* Task prompt *
Skip all pictures. Write out the data below from its first line through the line that contains "from mathutils import Matrix, Vector".

* Data excerpt *
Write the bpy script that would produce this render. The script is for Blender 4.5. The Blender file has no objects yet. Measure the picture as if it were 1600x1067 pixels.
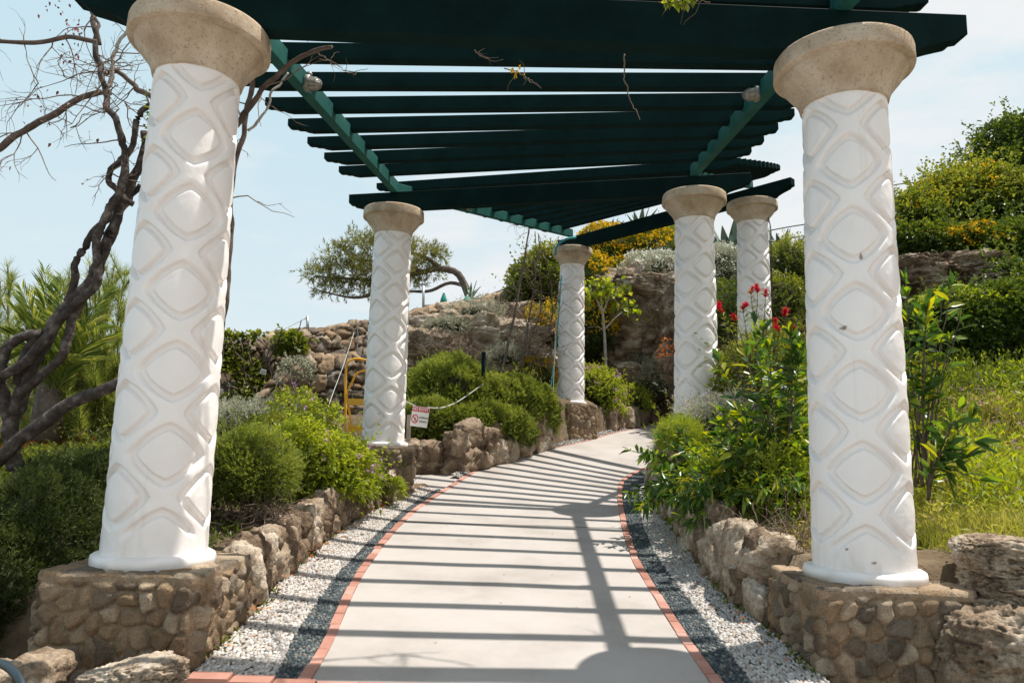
import bpy, math, random
import numpy as np
from mathutils import Matrix, Vector

# ------------------------------------------------------------------ camera, world, sun, exposure
S = bpy.context.scene
COL = S.collection
F = 1157.0; PH = math.radians(8.357); RO = math.radians(1.404); Z0 = 1.6
cam = bpy.data.cameras.new('camera'); camo = bpy.data.objects.new('camera', cam); COL.objects.link(camo)
cam.sensor_width = 36; cam.lens = 36 * F / 1600; cam.clip_start = .05; cam.clip_end = 4000
_c, _s = math.cos(RO), math.sin(RO)
_up = Vector((0, -math.sin(PH), math.cos(PH))); _fw = Vector((0, math.cos(PH), math.sin(PH))); _rt = Vector((1, 0, 0))
_X = _rt * _c + _up * _s; _Y = -_rt * _s + _up * _c; _Z = -_fw
camo.matrix_world = Matrix(((_X.x, _Y.x, _Z.x, 0), (_X.y, _Y.y, _Z.y, 0), (_X.z, _Y.z, _Z.z, Z0), (0, 0, 0, 1)))
S.camera = camo

SUN = Vector((.352, .103, 1)).normalized()
EL = math.asin(SUN.z); AZ = math.atan2(SUN.x, SUN.y)
sl = bpy.data.lights.new('sun', 'SUN'); sl.energy = 4.9; sl.angle = math.radians(.55); sl.color = (1, .94, .86)
so = bpy.data.objects.new('sun', sl); COL.objects.link(so)
so.rotation_euler = (-SUN).to_track_quat('-Z', 'Y').to_euler(); so.location = (5, -2, 20)

w = bpy.data.worlds.new('World'); S.world = w; w.use_nodes = True
nt = w.node_tree; nt.nodes.clear()
def N(nt, t, **k):
    n = nt.nodes.new(t)
    for a, v in k.items():
        if a == 'inp':
            for kk, vv in v.items(): n.inputs[kk].default_value = vv
        else: setattr(n, a, v)
    return n
sky = N(nt, 'ShaderNodeTexSky', sky_type='NISHITA', sun_disc=False, sun_elevation=EL, sun_rotation=AZ,
        air_density=1.0, dust_density=1.6, ozone_density=1.6, altitude=10)
tc = N(nt, 'ShaderNodeTexCoord')
mp = N(nt, 'ShaderNodeMapping'); mp.inputs['Scale'].default_value = (1, 1, 3.2)
n1 = N(nt, 'ShaderNodeTexNoise', inp={'Scale': 2.3, 'Detail': 9, 'Roughness': .58, 'Distortion': .25})
n2 = N(nt, 'ShaderNodeTexNoise', inp={'Scale': 9.0, 'Detail': 5, 'Roughness': .55})
L = nt.links.new
L(tc.outputs['Generated'], mp.inputs[0]); L(mp.outputs[0], n1.inputs[0]); L(mp.outputs[0], n2.inputs[0])
sep = N(nt, 'ShaderNodeSeparateXYZ'); L(tc.outputs['Generated'], sep.inputs[0])
def M_(op, a, b=None, c=None):
    n = N(nt, 'ShaderNodeMath', operation=op)
    for i, q in enumerate((a, b, c)):
        if q is None: continue
        if isinstance(q, (int, float)): n.inputs[i].default_value = q
        else: L(q, n.inputs[i])
    return n.outputs[0]
hz = N(nt, 'ShaderNodeMapRange', inp={'From Min': .97, 'From Max': .50, 'To Min': .0, 'To Max': .82}); hz.interpolation_type = 'SMOOTHSTEP'
L(sep.outputs[2], hz.inputs[0])
hzr = ramp0 = nt.nodes.new('ShaderNodeValToRGB'); L(sep.outputs[2], hzr.inputs[0])
hzr.color_ramp.elements[0].position = .05; hzr.color_ramp.elements[0].color = (.80, .90, .93, 1); hzr.color_ramp.elements[1].position = .60; hzr.color_ramp.elements[1].color = (.56, .83, .93, 1)
hsc = N(nt, 'ShaderNodeVectorMath', operation='SCALE'); L(hzr.outputs[0], hsc.inputs[0]); hsc.inputs['Scale'].default_value = 10.2
hmx = N(nt, 'ShaderNodeMix', data_type='RGBA'); L(hz.outputs[0], hmx.inputs[0]); L(sky.outputs[0], hmx.inputs[6]); L(hsc.outputs[0], hmx.inputs[7])
cl = M_('MULTIPLY_ADD', n1.outputs[0], 2.6, M_('MULTIPLY', n2.outputs[0], .8))
cl = M_('MULTIPLY_ADD', sep.outputs[0], .75, cl)           # thicker thin cloud towards the right (east)
mr = N(nt, 'ShaderNodeMapRange', inp={'From Min': 1.42, 'From Max': 2.25, 'To Min': .06, 'To Max': .97}); mr.interpolation_type = 'SMOOTHSTEP'
L(cl, mr.inputs[0])
mx = N(nt, 'ShaderNodeMix', data_type='RGBA'); L(mr.outputs[0], mx.inputs[0]); L(hmx.outputs[2], mx.inputs[6])
mx.inputs[7].default_value = (8.5, 8.7, 8.8, 1)
bg = N(nt, 'ShaderNodeBackground'); bg.inputs[1].default_value = .078
wo = N(nt, 'ShaderNodeOutputWorld'); L(mx.outputs[2], bg.inputs[0]); L(bg.outputs[0], wo.inputs[0])
S.view_settings.view_transform = 'Standard'; S.view_settings.look = 'None'; S.view_settings.gamma = 1
S.view_settings.exposure = .40
S.render.engine = 'CYCLES'
S.cycles.max_bounces = 7; S.cycles.diffuse_bounces = 4; S.cycles.transparent_max_bounces = 6

# ------------------------------------------------------------------ helpers
def ray(u, v):
    a = u - 800; b = v - 533.5
    x = (a * _c + b * _s) / F; up = -(-a * _s + b * _c) / F
    return np.array([x, math.cos(PH) - up * math.sin(PH), math.sin(PH) + up * math.cos(PH)])
def at(u, v, Y):
    r = ray(u, v); p = r * (Y / r[1]); p[2] += Z0; return p
RNG = np.random.default_rng(7)

def _hash(ix, iy, iz, seed):
    h = (ix.astype(np.int64) * 73856093) ^ (iy.astype(np.int64) * 19349663) ^ (iz.astype(np.int64) * 83492791) ^ (seed * 2654435761 % 4294967291)
    h &= 0xffffffff
    h = ((h ^ (h >> 16)) * 0x45d9f3b) & 0xffffffff
    h = ((h ^ (h >> 16)) * 0x45d9f3b) & 0xffffffff
    h = h ^ (h >> 16)
    return (h & 0xffffff) / float(0xffffff)
def vnoise(P, seed=0):
    P = np.asarray(P, float); i = np.floor(P).astype(np.int64); f = P - i; f = f * f * (3 - 2 * f)
    r = 0
    for dx in (0, 1):
        for dy in (0, 1):
            for dz in (0, 1):
                wgt = (f[..., 0] if dx else 1 - f[..., 0]) * (f[..., 1] if dy else 1 - f[..., 1]) * (f[..., 2] if dz else 1 - f[..., 2])
                r = r + wgt * _hash(i[..., 0] + dx, i[..., 1] + dy, i[..., 2] + dz, seed)
    return r * 2 - 1
def fbm(P, oct=4, seed=0, gain=.5):
    P = np.asarray(P, float); r = 0; a = 1.0; s = 0
    for k in range(oct):
        r = r + a * vnoise(P * (2.03 ** k) + 17.3 * k, seed + k); s += a; a *= gain
    return r / s
def ridged(P, oct=4, seed=0):
    P = np.asarray(P, float); r = 0; a = 1.0; s = 0
    for k in range(oct):
        r = r + a * (1 - 2 * np.abs(vnoise(P * (2.1 ** k) + 9.1 * k, seed + k))); s += a; a *= .55
    return r / s
def sstep(a, b, x):
    t = np.clip((x - a) / (b - a), 0, 1); return t * t * (3 - 2 * t)

def link(o, parent=None):
    COL.objects.link(o)
    if parent is not None: o.parent = parent
    return o
def mesh(name, V, faces, mat, parent=None, smooth=True, col=None, mats=None, midx=None):
    """faces: one int array (n,k) or a list of such arrays (k may differ)."""
    if not isinstance(faces, (list, tuple)): faces = [faces]
    faces = [np.asarray(f, np.int32) for f in faces if len(f)]
    V = np.asarray(V, np.float32).reshape(-1, 3)
    me = bpy.data.meshes.new(name)
    me.vertices.add(len(V)); me.vertices.foreach_set('co', V.ravel())
    nl = sum(f.size for f in faces); nf = sum(len(f) for f in faces)
    me.loops.add(nl); me.polygons.add(nf)
    me.loops.foreach_set('vertex_index', np.concatenate([f.ravel() for f in faces]))
    tot = np.concatenate([np.full(len(f), f.shape[1], np.int32) for f in faces])
    st = np.concatenate([[0], np.cumsum(tot)[:-1]]).astype(np.int32)
    me.polygons.foreach_set('loop_start', st); me.polygons.foreach_set('loop_total', tot)
    me.polygons.foreach_set('use_smooth', np.full(nf, smooth))
    for m in (mats or [mat]): me.materials.append(m)
    if midx is not None: me.polygons.foreach_set('material_index', np.asarray(midx, np.int32))
    me.update(calc_edges=True); me.validate()
    if col is not None:
        ca = me.color_attributes.new('tone', 'FLOAT_COLOR', 'POINT')
        c4 = np.ones((len(V), 4), np.float32); c = np.asarray(col, np.float32)
        if c.ndim == 1: c4[:, :3] = c[:, None]
        else: c4[:, :c.shape[1]] = c
        ca.data.foreach_set('color', c4.ravel())
    o = bpy.data.objects.new(name, me)
    return link(o, parent)
def tag(o, label, cat, group=None, kind=None):
    if label: o['label'] = label
    if cat: o['category'] = cat
    if group: o['group'] = group
    if kind: o['kind'] = kind
    return o
def thing(name, label, cat, loc=(0, 0, 0), group=None):
    o = bpy.data.objects.new(name, None); o.empty_display_size = .2; COL.objects.link(o); o.location = [float(q) for q in loc]
    return tag(o, label, cat, group)
def rel(V, root):      # world coords -> root-local (roots are only translated)
    return np.asarray(V, float) - np.array(root.location[:])
class Acc:              # accumulates geometry into one mesh
    def __init__(s): s.V = []; s.F = {}; s.C = []; s.n = 0
    def add(s, V, faces, c=None):
        V = np.asarray(V, float).reshape(-1, 3)
        if not isinstance(faces, (list, tuple)): faces = [faces]
        for f in faces:
            f = np.asarray(f)
            if f.size: s.F.setdefault(f.shape[1], []).append(f + s.n)
        s.V.append(V); s.n += len(V)
        cc = np.ones((len(V), 3)) * .5 if c is None else (np.ones((len(V), 3)) * np.asarray(c) if np.ndim(c) < 2 else c)
        s.C.append(cc)
    def build(s, name, mat, parent=None, smooth=True):
        V = np.concatenate(s.V)
        if parent is not None and parent.type == 'EMPTY': V = rel(V, parent)
        elif parent is not None and parent.parent is not None: V = rel(V, parent.parent)
        return mesh(name, V, [np.concatenate(f) for f in s.F.values()], mat, parent, smooth, np.concatenate(s.C))
def gridfaces(nu, nv, wrapu=False):
    i = np.arange(nu if wrapu else nu - 1)[:, None]; j = np.arange(nv - 1)[None, :]
    i2 = (i + 1) % nu
    return np.stack([i * nv + j, i2 * nv + j, i2 * nv + j + 1, i * nv + j + 1], -1).reshape(-1, 4)
def box(c, d, R=None):
    x, y, z = [q / 2 for q in d]
    V = np.array([[-x, -y, -z], [x, -y, -z], [x, y, -z], [-x, y, -z], [-x, -y, z], [x, -y, z], [x, y, z], [-x, y, z]])
    if R is not None: V = V @ np.array(R).T
    return V + np.array(c), np.array([[0, 3, 2, 1], [4, 5, 6, 7], [0, 1, 5, 4], [1, 2, 6, 5], [2, 3, 7, 6], [3, 0, 4, 7]])
def smooth_line(P, n):
    P = np.asarray(P, float); d = np.concatenate([[0], np.cumsum(np.linalg.norm(np.diff(P[:, :3], axis=0), axis=1))])
    t = np.linspace(0, d[-1], n); out = np.zeros((n, P.shape[1]))
    m = np.gradient(P, d, axis=0) if len(P) > 2 else np.repeat((P[1] - P[0])[None] / d[-1], 2, 0)
    k = np.clip(np.searchsorted(d, t, 'right') - 1, 0, len(P) - 2); h = (d[k + 1] - d[k]); s = ((t - d[k]) / h)[:, None]; h = h[:, None]
    return (2*s**3-3*s**2+1)*P[k] + (s**3-2*s**2+s)*h*m[k] + (-2*s**3+3*s**2)*P[k+1] + (s**3-s**2)*h*m[k+1]
def tube(P, r, k=8, rough=0, seed=0, cap=True):
    P = np.asarray(P, float); n = len(P); r = np.broadcast_to(np.asarray(r, float), (n,)).copy()
    T = np.gradient(P, axis=0); T /= np.linalg.norm(T, axis=1)[:, None] + 1e-9
    a = np.array([.3, .2, .93]); U = np.cross(T, a); U /= np.linalg.norm(U, axis=1)[:, None] + 1e-9; W = np.cross(T, U)
    th = np.linspace(0, 2 * np.pi, k, endpoint=False)
    if rough:
        q = np.stack([np.arange(n)[:, None] * .35 + 0 * th, np.cos(th)[None] * 1.6 + np.zeros((n, 1)), np.sin(th)[None] * 1.6 + np.zeros((n, 1))], -1)
        rr = r[:, None] * (1 + rough * fbm(q, 3, seed))
    else: rr = r[:, None] * np.ones((1, k))
    V = P[:, None] + U[:, None] * (np.cos(th)[None, :, None] * rr[..., None]) + W[:, None] * (np.sin(th)[None, :, None] * rr[..., None])
    V = V.reshape(-1, 3); i = np.arange(n - 1)[:, None]; j = np.arange(k)[None]; j2 = (j + 1) % k
    Fq = np.stack([i * k + j, i * k + j2, (i + 1) * k + j2, (i + 1) * k + j], -1).reshape(-1, 4)
    fs = [Fq]
    if cap:
        V = np.concatenate([V, P[:1], P[-1:]]); jj = np.arange(k)
        fs.append(np.concatenate([np.stack([jj * 0 + n * k, (jj + 1) % k, jj], -1), np.stack([jj * 0 + n * k + 1, (n - 1) * k + jj, (n - 1) * k + (jj + 1) % k], -1)]))
    return V, fs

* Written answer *
Write the bpy script that would produce this render. The script is for Blender 4.5. The Blender file has no objects yet. Measure the picture as if it were 1600x1067 pixels.
import bpy, math, random
import numpy as np
from mathutils import Matrix, Vector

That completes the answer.